Gott sei Dank werde ich langsam zu alt für solche falsch erlernten Ansichten und Lebenshaltungen. Seit einigen Jahren bewege ich mich richtig gerne. Am Anfang bin ich in mäßigem Tempo gelaufen, so, dass ich mich mit meiner Laufpartnerin gut unterhalten konnte. Dann kam die Gymnastik dazu und in diesem Sommer bin ich meine ersten Traumschleifen Premium – Wanderwege gegangen. Diese Wanderwege sind zwischen 8 und 18 km lang und als Rundwege angelegt. Mittlerweile gibt es viele davon im Saarland und in Rheinland-Pfalz. Kostenlose Broschüren gibt es in jedem Rathaus oder in den Fremdenverkehrsbüros der Städte. Alle Wanderwege sind gut beschrieben und ausgeschildert, mit Steigungsprofilen versehen, eingeordnet in leicht, mittel oder schwer, die Parkplätze sind ausgeschildert – einfacher kann man es im Grunde nicht haben. Nur auf den Weg machen muss ich mich immer noch selber. In Begleitung fällt mir das leichter. Die ersten paar hundert Meter gehe ich gerne schweigend und für mich. Ich stelle mich auf den Weg ein, beobachte die Landschaft um mich herum, öffne meine Sinne. Meistens ergibt sich nach den ersten Metern ein gleichmäßiger Geh-Rhythmus. Der Atem fließt.

Ich spüre den Wind auf der Haut, die Wärme der Sonne und den Untergrund unter den Füßen: mal ein weich federnder Waldboden mit Moos, mal harte steinige Wege, oder auf dem Boden verlaufende Wurzeln. Mein Schritt passt sich dem Untergrund an. Ich werde leichtfüßig. Beim Gehen kommen auch meine Gedanken in Fluss. Am Anfang sind sie oft flüchtig und zerfahren, aber unter dem gleichmäßigen Schritt und dem ruhigen Atem sortiert sich manches.
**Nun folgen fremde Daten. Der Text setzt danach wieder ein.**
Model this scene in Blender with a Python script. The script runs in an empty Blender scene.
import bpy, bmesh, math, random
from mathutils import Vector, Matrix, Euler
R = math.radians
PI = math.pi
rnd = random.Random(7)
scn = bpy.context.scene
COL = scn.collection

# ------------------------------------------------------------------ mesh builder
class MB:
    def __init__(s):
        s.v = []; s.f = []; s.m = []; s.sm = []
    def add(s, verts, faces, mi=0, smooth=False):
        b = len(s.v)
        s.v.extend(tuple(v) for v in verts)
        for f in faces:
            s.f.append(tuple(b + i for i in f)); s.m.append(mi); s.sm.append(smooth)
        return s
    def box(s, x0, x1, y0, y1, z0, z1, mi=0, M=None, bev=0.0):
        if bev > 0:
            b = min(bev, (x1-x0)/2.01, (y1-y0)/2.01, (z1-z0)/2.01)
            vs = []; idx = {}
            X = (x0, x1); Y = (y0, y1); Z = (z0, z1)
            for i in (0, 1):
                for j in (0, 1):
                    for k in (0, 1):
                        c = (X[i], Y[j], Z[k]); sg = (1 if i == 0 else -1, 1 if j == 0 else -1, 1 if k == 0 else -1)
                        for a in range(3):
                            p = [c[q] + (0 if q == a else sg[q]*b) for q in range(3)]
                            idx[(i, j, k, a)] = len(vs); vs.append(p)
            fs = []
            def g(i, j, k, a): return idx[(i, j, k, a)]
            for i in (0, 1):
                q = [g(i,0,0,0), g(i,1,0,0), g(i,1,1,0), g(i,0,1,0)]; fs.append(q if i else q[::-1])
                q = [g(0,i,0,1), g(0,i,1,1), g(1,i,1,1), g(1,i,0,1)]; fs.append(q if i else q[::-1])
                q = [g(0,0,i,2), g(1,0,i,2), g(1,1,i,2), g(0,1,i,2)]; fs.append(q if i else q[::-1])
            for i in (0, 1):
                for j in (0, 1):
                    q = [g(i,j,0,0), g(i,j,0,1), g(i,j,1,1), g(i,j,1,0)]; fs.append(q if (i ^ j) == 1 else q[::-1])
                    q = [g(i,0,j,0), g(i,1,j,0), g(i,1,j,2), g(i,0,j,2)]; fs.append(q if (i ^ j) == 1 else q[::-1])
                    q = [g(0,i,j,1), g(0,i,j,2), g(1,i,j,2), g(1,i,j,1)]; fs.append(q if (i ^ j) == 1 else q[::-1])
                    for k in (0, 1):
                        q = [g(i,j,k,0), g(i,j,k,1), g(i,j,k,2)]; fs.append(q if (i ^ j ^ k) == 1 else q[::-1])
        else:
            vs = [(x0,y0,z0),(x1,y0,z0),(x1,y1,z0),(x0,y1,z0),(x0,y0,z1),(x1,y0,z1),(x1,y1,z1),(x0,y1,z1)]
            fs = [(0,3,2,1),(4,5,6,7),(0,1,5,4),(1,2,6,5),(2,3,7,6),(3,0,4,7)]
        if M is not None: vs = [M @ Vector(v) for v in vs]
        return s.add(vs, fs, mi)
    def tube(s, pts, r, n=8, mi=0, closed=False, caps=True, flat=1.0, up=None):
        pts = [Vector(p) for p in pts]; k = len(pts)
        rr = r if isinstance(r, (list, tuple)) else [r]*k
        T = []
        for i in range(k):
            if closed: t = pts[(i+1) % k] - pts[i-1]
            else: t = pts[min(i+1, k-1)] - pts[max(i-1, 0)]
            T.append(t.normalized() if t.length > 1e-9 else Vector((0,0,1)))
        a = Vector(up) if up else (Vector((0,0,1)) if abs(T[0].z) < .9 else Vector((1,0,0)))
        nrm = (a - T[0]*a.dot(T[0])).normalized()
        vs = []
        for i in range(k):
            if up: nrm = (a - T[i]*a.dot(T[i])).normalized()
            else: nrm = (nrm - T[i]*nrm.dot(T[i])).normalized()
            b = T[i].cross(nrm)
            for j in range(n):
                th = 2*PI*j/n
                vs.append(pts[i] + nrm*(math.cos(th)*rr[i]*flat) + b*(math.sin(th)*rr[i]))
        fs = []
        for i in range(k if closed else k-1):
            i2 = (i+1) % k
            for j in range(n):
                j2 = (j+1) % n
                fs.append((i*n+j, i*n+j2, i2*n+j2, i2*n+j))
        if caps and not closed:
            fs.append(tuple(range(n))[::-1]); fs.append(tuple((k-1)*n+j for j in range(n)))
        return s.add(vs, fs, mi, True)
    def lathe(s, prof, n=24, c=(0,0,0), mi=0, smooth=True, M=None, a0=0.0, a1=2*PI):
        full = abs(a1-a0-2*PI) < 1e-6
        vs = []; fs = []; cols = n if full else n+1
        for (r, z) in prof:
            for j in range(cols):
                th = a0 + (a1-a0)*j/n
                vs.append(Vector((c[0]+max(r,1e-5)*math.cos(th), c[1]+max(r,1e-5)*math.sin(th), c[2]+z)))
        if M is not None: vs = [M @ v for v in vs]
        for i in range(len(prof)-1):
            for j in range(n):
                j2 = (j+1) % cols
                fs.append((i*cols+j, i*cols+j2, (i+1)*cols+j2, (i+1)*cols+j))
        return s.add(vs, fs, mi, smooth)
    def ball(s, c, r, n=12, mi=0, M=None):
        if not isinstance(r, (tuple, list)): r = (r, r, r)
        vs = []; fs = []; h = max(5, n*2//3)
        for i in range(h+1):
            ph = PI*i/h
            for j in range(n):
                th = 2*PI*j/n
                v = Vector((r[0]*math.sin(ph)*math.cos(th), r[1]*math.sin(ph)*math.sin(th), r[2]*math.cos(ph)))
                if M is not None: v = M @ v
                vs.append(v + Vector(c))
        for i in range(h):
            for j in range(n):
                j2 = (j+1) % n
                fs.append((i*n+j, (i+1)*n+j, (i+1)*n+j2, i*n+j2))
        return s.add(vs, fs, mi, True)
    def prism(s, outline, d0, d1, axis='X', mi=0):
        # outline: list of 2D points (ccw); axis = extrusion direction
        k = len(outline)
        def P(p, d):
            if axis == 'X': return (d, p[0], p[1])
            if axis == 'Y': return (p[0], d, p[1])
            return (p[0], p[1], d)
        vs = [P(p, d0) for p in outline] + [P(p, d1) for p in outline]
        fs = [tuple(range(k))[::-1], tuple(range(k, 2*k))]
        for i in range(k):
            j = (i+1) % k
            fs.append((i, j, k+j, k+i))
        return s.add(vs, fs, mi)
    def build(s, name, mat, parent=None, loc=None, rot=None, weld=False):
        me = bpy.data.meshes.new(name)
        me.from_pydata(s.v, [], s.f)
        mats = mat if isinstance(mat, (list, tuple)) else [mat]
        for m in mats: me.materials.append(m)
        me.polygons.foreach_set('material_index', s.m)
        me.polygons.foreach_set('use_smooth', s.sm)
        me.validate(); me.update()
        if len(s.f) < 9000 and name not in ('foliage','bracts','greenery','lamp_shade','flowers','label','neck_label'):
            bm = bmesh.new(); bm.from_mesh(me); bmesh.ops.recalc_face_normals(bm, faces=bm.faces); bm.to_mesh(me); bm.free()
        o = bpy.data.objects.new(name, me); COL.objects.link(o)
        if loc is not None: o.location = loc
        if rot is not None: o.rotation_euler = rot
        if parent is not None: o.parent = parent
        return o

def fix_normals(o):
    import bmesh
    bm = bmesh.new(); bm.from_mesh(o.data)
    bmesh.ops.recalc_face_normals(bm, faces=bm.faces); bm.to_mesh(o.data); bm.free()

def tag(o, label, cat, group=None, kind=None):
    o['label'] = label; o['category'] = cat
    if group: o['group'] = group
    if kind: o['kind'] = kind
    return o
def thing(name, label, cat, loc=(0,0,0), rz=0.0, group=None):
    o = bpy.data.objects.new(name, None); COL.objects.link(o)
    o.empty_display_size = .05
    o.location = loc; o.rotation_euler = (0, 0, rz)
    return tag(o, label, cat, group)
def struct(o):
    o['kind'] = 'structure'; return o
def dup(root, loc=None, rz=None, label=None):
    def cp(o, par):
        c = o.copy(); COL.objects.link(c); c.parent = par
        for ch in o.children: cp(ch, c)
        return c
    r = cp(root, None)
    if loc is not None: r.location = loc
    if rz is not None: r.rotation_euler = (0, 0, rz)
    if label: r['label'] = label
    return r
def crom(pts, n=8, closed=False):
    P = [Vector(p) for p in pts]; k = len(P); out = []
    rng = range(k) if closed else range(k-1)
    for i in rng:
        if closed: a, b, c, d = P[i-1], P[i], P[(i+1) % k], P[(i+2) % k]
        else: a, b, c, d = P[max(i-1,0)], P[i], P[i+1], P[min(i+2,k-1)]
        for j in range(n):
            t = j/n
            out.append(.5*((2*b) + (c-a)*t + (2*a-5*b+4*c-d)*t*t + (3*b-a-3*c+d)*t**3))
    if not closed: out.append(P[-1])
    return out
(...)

Ich bin in Gedanken bei mir. Die alten Weisheitsworte des Kohelet kommen mir in den Sinn: “So ist’s ja besser zu zweien als allein. Fällt einer von ihnen, so hilft ihm sein Gesell auf. Weh dem, der allein ist, wenn er fällt! Dann ist kein anderer da, der ihm aufhilft.“

Nicht nur beim Stolpern und Ausrutschen ist es gut, nicht allein zu sein. Auch beim Wandern tut mir die Zweisamkeit gut. Mein Wanderpartner und ich tauschen Gedanken aus, erklimmen keuchend Steigungen, machen einander aufmerksam auf Tiere und Pflanzen, genießen gemeinsam schöne Ausblicke. Ein permanenter Blickkontakt ist nicht nötig und auch nicht möglich und dennoch entsteht eine Gemeinschaft. Ein aufeinander achten und aufeinander hören. Mal gehe ich voran, mal mein Partner, mal gehen wir nebeneinander her. An Weggabelungen suchen wir gemeinsam, wie es weiter geht. Eine Weggemeinschaft entsteht. Manchmal finden wir eine schöne Stelle zum Rasten und Verweilen. Wir sitzen nebeneinander auf einer Bank, trinken Wasser und essen Obst aus dem Rucksack und genießen die Aussicht. Der Weg ist herausfordernd und schweißtreibend, der Körper wird beansprucht, aber auf eine gute Art und Weise.

Wandern ist Sport, aber geht nicht um Leistung, es geht um Genuss, um Freude und Lust an der Bewegung. Ich freue mich über meinen Körper. Ja, ich bin wunderbar gemacht und ich spüre in mir eine große Dankbarkeit für das Leben und auch für das, was mir auf meinem bisherigen Lebensweg begegnet ist. Das Leben ist ein Wandern, das wird mir neu bewusst. Ich bin neugierig, was sich hinter der nächsten Wegbiegung des Lebens noch ereignen wird. Und eines Tages wird der Lebensweg auch einmal zu Ende sein, so wie jeder Wanderweg endet und wie es Gerhard Tersteegen in einem seiner Lieder beschreibt:

“Ein Tag, der sagt dem andern, mein Leben sei ein Wandern  zur großen Ewigkeit.
O Ewigkeit, so schöne, mein Herz an dich gewöhne, mein Heim ist nicht in dieser Zeit.”